影山 「障害者雇用というより、土屋の業務に関わる研究とその発信がポイントなのではないでしょうか?この領域は、手当もそれほど高くない上にデリケートな業務で、人手不足。そこで、どうしたら良いサービスを重度障害者の方々に提供できるのか、どうしたら良い働き手を確保できるのかという点が課題になっています。つまり、土屋という企業がサスティナブルであるための条件やメカニズムを分析・発信していくこと自体が重要なのです。
土屋が土屋総研という組織を持ったのは非常に意味のあること。企業情報をちゃんと整理した形で発信し、それにより福祉サービスの質が上がっていけばそれこそ社会に対する貢献ですし、社会の期待に応えることにもなりますよね」
障害者の方の存在は、活力につながる──暮らしやすい社会の実現へ
影山 「土屋総研は重度障害者に対する支援、介護を行うだけではなくて、社会的包摂実現のための大きな役割を担っています。社会的包摂を進めることは、社会に多様性を生み出し、活力につながります。
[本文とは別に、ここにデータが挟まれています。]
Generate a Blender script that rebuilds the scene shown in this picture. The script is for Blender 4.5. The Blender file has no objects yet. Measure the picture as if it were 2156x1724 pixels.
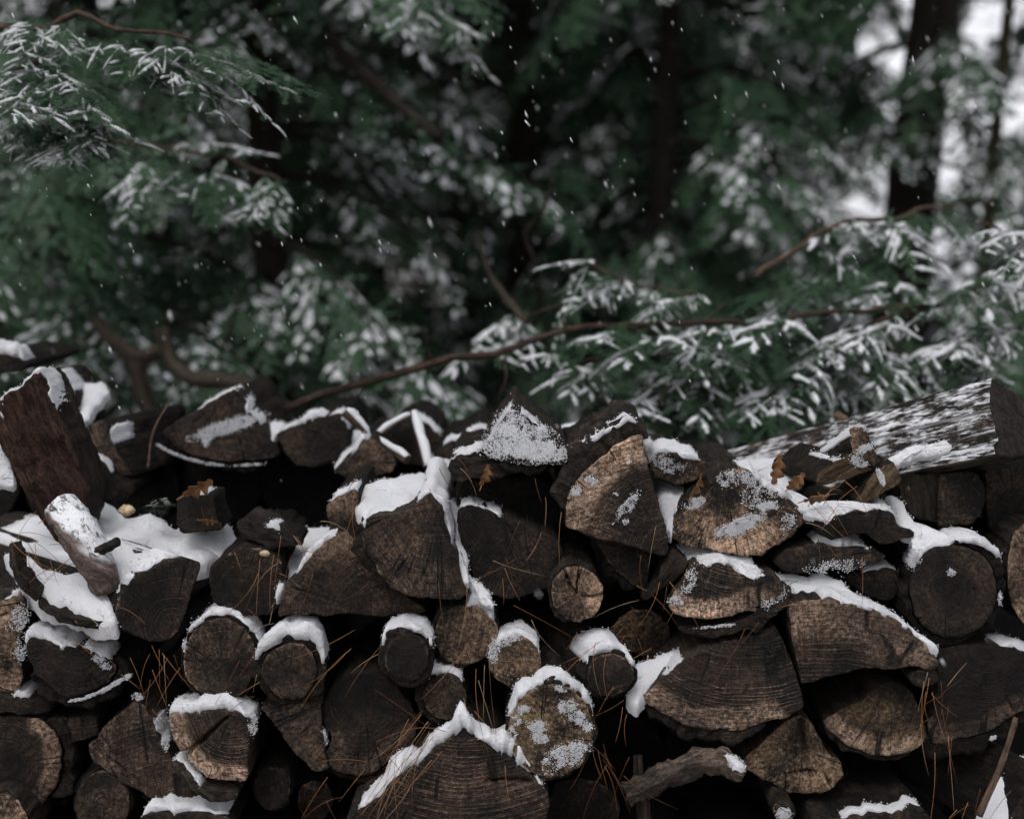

そのためにも、『障害者の方は戦力になる』という私の研究結果を、土屋総研を通して発信していき、差別を軽減していきたいと考えているのです」
障害者は業務の現場でも戦力になる──そう確信している影山。
影山 「企業活動の現場では、単純な合理主義が見られます。個々の社員の働きにのみ着目し『障害者は会社の負担になる』と考えるのです。『企業にも利益をあげて生き残っていく権利がある』という合理主義と、『障害者も同じ人間』『障害者にも人権がある』という考えは対立してしまいます。そうではなく、『企業が生き残るためにも、障害者を雇用したほうがいい』というロジックにもっていく必要があります。
実は、『障害者の方の存在は、会社全体の生産性を上げる』という効果があるんです。このロジックを用いると、合理主義の観点からも否定できなくなるのです」
「障害者の方と一緒に働くと会社全体の生産性が上がる」と聞いても、すぐにピンとくる人は少ないかもしれません。しかし、その理由を聞くと納得することばかり。
影山 「障害者の方が会社にいると、自然と皆が支え合うようになり、職場の心理的安全性が上がります。安心して働くことができると、仕事に集中しやすくなりますよね。また、受け止めてもらえるという安心感から、社員から意見が出やすくなるというメリットもあります。
たとえば、『放置しておくと事故につながるかもしれない』『これは改善した方がいいのでは』と思ったときに、発言がしやすい組織だとリスク管理やイノベーションにつながるのです」
最後に、影山がこれから実現したい社会・理想状態を聞きました。
影山 「人権と経済的利益は対立するものではなく、接点が見出せる、という研究結果を通して、みんなが安心できる社会を目指したいと思っています。土屋総研を通じて、社会的包摂について広めていきたいです」
こうした研究を社会に伝えていくことが、土屋の大きな役目だと話す影山。深い知見と広い視野で、誰もが暮らしやすい社会の実現に向けて発信し続けていきます。